─── Material supplied
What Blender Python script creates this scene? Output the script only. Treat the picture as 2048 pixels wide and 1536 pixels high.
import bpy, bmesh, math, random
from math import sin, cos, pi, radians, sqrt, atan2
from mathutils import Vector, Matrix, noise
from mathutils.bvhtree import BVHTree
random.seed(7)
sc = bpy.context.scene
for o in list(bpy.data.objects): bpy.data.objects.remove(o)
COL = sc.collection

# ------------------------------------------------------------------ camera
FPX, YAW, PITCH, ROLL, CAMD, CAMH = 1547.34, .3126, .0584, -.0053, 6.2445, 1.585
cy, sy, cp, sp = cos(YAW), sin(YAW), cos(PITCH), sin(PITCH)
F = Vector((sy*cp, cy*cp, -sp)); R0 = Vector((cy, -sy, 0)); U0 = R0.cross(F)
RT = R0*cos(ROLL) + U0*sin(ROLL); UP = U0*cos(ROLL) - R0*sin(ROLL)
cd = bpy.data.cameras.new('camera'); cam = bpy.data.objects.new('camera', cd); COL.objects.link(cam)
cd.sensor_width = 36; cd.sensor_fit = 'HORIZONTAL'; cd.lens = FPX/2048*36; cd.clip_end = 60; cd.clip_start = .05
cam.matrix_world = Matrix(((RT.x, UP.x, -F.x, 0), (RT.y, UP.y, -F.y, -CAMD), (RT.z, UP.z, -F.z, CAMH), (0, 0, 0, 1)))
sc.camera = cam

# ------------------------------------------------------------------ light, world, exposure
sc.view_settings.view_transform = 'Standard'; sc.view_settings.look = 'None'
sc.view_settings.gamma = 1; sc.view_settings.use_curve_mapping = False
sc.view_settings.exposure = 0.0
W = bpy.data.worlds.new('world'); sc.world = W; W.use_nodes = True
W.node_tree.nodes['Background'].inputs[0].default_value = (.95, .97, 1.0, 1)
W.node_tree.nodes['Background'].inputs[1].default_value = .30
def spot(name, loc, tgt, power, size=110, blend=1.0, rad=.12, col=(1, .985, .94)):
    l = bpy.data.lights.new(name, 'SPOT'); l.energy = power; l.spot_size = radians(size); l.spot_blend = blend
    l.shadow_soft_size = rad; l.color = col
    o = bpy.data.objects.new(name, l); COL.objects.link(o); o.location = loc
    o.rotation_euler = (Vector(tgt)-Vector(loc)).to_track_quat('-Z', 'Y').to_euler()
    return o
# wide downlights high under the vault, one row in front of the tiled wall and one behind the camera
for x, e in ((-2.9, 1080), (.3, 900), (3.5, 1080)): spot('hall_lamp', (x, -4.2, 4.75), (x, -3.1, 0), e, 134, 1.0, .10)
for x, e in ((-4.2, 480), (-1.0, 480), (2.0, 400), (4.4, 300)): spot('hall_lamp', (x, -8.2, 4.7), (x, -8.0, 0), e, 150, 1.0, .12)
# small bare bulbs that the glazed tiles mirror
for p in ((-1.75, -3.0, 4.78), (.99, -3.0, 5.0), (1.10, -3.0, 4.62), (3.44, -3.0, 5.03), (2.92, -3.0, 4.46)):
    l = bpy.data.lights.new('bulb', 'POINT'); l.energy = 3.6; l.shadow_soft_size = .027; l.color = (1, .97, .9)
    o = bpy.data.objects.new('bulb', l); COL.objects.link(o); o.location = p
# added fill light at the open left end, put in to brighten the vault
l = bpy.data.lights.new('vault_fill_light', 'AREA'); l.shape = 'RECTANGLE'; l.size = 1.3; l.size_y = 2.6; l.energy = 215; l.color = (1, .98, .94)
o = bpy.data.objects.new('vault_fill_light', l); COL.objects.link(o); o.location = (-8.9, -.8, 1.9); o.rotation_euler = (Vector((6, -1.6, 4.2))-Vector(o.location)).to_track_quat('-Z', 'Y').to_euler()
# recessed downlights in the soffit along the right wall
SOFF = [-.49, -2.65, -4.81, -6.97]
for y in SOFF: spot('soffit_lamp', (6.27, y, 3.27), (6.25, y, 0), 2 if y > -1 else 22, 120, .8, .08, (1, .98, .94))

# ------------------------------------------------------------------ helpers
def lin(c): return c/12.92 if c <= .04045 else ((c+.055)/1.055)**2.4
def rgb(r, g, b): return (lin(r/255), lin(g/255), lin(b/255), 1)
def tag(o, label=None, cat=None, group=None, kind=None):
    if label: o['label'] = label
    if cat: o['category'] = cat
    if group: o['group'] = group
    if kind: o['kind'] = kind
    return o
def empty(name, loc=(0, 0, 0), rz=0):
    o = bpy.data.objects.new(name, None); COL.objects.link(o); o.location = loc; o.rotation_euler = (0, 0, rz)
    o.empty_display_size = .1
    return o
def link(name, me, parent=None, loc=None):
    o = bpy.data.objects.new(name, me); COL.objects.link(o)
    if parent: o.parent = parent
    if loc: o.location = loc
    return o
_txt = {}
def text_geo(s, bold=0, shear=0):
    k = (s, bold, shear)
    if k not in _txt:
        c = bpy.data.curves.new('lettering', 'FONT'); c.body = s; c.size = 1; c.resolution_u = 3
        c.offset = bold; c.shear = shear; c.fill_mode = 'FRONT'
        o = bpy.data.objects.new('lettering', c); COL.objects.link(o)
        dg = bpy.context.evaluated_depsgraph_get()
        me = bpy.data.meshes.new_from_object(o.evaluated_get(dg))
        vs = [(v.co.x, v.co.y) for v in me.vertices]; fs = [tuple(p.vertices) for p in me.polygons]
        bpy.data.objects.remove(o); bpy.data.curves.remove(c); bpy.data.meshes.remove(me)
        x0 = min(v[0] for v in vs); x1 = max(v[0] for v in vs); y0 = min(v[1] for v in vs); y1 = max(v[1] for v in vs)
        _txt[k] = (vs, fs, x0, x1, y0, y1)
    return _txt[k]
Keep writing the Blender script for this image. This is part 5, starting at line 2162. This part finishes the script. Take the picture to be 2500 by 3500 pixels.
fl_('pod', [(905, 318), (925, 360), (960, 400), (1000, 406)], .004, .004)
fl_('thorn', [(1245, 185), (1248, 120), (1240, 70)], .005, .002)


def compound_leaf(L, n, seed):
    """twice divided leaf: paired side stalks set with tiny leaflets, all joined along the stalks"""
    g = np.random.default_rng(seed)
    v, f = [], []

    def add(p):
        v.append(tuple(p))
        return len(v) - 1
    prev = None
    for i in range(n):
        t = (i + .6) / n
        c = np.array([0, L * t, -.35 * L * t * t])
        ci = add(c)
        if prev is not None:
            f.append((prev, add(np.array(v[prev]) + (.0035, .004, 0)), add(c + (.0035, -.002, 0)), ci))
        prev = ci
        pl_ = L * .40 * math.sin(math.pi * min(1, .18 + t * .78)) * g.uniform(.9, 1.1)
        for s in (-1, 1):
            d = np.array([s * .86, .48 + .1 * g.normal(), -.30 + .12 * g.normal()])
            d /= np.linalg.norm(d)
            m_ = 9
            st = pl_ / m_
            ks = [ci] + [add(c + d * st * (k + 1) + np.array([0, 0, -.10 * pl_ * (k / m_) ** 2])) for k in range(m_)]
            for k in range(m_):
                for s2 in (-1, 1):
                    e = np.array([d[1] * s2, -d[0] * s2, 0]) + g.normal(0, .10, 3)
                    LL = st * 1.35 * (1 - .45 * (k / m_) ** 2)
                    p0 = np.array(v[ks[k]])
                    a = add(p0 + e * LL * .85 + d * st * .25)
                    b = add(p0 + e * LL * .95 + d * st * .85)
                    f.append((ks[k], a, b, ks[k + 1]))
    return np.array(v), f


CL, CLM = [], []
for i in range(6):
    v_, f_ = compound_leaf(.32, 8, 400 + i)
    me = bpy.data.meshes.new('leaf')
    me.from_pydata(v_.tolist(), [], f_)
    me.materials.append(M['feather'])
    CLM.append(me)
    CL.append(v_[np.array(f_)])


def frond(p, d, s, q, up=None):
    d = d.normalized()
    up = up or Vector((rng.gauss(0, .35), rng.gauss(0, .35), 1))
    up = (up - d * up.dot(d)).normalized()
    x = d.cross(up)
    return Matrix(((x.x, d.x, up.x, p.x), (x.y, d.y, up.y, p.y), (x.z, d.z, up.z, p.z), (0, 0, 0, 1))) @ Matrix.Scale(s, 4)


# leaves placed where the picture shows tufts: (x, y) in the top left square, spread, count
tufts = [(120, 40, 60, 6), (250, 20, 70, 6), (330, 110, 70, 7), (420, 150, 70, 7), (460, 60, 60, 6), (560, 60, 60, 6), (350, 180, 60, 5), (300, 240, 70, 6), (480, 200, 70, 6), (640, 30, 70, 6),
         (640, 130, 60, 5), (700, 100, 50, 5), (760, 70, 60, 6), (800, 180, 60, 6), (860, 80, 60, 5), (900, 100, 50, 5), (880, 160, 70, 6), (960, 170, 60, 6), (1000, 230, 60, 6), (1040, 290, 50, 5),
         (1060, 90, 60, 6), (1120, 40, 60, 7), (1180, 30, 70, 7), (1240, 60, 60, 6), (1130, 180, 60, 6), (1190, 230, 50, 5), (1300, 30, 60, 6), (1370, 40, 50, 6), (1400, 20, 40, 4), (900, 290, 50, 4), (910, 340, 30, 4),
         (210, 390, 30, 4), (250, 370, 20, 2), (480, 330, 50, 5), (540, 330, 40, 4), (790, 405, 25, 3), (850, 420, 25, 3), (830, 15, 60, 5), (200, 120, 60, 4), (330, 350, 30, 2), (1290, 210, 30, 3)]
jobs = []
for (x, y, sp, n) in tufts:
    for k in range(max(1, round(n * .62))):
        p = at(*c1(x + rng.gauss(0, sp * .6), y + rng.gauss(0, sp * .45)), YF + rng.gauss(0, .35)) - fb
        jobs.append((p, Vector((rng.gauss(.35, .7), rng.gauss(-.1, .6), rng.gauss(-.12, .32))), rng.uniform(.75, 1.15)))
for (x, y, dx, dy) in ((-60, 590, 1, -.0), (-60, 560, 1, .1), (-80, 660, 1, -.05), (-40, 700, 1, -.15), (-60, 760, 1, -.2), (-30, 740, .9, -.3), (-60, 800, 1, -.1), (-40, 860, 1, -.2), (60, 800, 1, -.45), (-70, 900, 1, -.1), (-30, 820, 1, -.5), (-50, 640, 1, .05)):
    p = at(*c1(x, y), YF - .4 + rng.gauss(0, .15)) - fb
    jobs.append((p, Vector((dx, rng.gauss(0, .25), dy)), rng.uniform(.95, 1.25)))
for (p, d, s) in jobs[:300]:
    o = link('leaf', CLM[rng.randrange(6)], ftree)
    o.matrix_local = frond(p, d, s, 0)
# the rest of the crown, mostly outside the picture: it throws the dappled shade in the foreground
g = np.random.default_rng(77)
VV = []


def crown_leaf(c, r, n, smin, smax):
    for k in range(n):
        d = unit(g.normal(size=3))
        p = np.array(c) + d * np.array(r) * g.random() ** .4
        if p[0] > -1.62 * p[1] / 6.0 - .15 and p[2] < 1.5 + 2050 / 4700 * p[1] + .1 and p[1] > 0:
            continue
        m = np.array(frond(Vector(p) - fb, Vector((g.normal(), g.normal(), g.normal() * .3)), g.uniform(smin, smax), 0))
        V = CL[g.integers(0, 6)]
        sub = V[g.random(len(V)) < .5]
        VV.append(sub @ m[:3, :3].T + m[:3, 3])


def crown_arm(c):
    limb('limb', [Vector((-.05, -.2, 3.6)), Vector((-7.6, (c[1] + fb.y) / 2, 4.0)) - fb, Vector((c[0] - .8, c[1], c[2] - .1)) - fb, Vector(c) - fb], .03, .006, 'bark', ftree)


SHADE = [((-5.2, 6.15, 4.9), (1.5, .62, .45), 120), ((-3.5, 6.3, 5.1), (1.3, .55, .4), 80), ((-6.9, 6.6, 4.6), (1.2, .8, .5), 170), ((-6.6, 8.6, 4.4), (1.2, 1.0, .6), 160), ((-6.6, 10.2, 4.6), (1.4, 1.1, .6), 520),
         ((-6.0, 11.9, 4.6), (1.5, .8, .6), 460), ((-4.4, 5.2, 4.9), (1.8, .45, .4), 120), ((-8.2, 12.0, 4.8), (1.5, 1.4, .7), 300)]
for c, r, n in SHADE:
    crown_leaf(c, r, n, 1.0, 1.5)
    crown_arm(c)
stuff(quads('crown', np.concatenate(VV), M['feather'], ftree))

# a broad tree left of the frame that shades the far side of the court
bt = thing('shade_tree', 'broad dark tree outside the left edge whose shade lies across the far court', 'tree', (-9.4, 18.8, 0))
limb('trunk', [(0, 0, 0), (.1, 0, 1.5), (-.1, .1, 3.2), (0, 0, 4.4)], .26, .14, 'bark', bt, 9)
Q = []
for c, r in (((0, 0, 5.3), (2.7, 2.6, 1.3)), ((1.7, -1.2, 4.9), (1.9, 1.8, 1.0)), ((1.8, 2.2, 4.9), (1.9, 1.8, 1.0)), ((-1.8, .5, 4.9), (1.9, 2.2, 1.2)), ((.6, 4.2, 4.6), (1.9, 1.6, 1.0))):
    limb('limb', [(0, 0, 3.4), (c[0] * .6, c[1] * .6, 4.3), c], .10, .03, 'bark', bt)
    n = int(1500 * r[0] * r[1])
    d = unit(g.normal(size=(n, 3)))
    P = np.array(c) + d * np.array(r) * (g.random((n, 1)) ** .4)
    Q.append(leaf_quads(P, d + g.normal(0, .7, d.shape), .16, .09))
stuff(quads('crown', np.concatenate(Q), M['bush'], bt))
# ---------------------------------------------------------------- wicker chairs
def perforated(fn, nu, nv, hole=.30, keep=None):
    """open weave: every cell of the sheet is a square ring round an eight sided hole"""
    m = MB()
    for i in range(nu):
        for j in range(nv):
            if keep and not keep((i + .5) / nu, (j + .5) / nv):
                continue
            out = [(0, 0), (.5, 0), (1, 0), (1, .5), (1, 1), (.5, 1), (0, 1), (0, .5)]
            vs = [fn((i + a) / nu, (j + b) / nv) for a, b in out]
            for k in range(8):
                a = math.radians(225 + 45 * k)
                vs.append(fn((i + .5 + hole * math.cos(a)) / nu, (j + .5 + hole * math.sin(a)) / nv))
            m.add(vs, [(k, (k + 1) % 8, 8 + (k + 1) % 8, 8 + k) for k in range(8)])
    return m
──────
Beginning at the first line of the records, give again each line exactly as written, ending with the line that contains "sc.camera = cam".

◆ **Answer to this task**
What Blender Python script creates this scene? Output the script only. Treat the picture as 2048 pixels wide and 1536 pixels high.
import bpy, bmesh, math, random
from math import sin, cos, pi, radians, sqrt, atan2
from mathutils import Vector, Matrix, noise
from mathutils.bvhtree import BVHTree
random.seed(7)
sc = bpy.context.scene
for o in list(bpy.data.objects): bpy.data.objects.remove(o)
COL = sc.collection

# ------------------------------------------------------------------ camera
FPX, YAW, PITCH, ROLL, CAMD, CAMH = 1547.34, .3126, .0584, -.0053, 6.2445, 1.585
cy, sy, cp, sp = cos(YAW), sin(YAW), cos(PITCH), sin(PITCH)
F = Vector((sy*cp, cy*cp, -sp)); R0 = Vector((cy, -sy, 0)); U0 = R0.cross(F)
RT = R0*cos(ROLL) + U0*sin(ROLL); UP = U0*cos(ROLL) - R0*sin(ROLL)
cd = bpy.data.cameras.new('camera'); cam = bpy.data.objects.new('camera', cd); COL.objects.link(cam)
cd.sensor_width = 36; cd.sensor_fit = 'HORIZONTAL'; cd.lens = FPX/2048*36; cd.clip_end = 60; cd.clip_start = .05
cam.matrix_world = Matrix(((RT.x, UP.x, -F.x, 0), (RT.y, UP.y, -F.y, -CAMD), (RT.z, UP.z, -F.z, CAMH), (0, 0, 0, 1)))
sc.camera = cam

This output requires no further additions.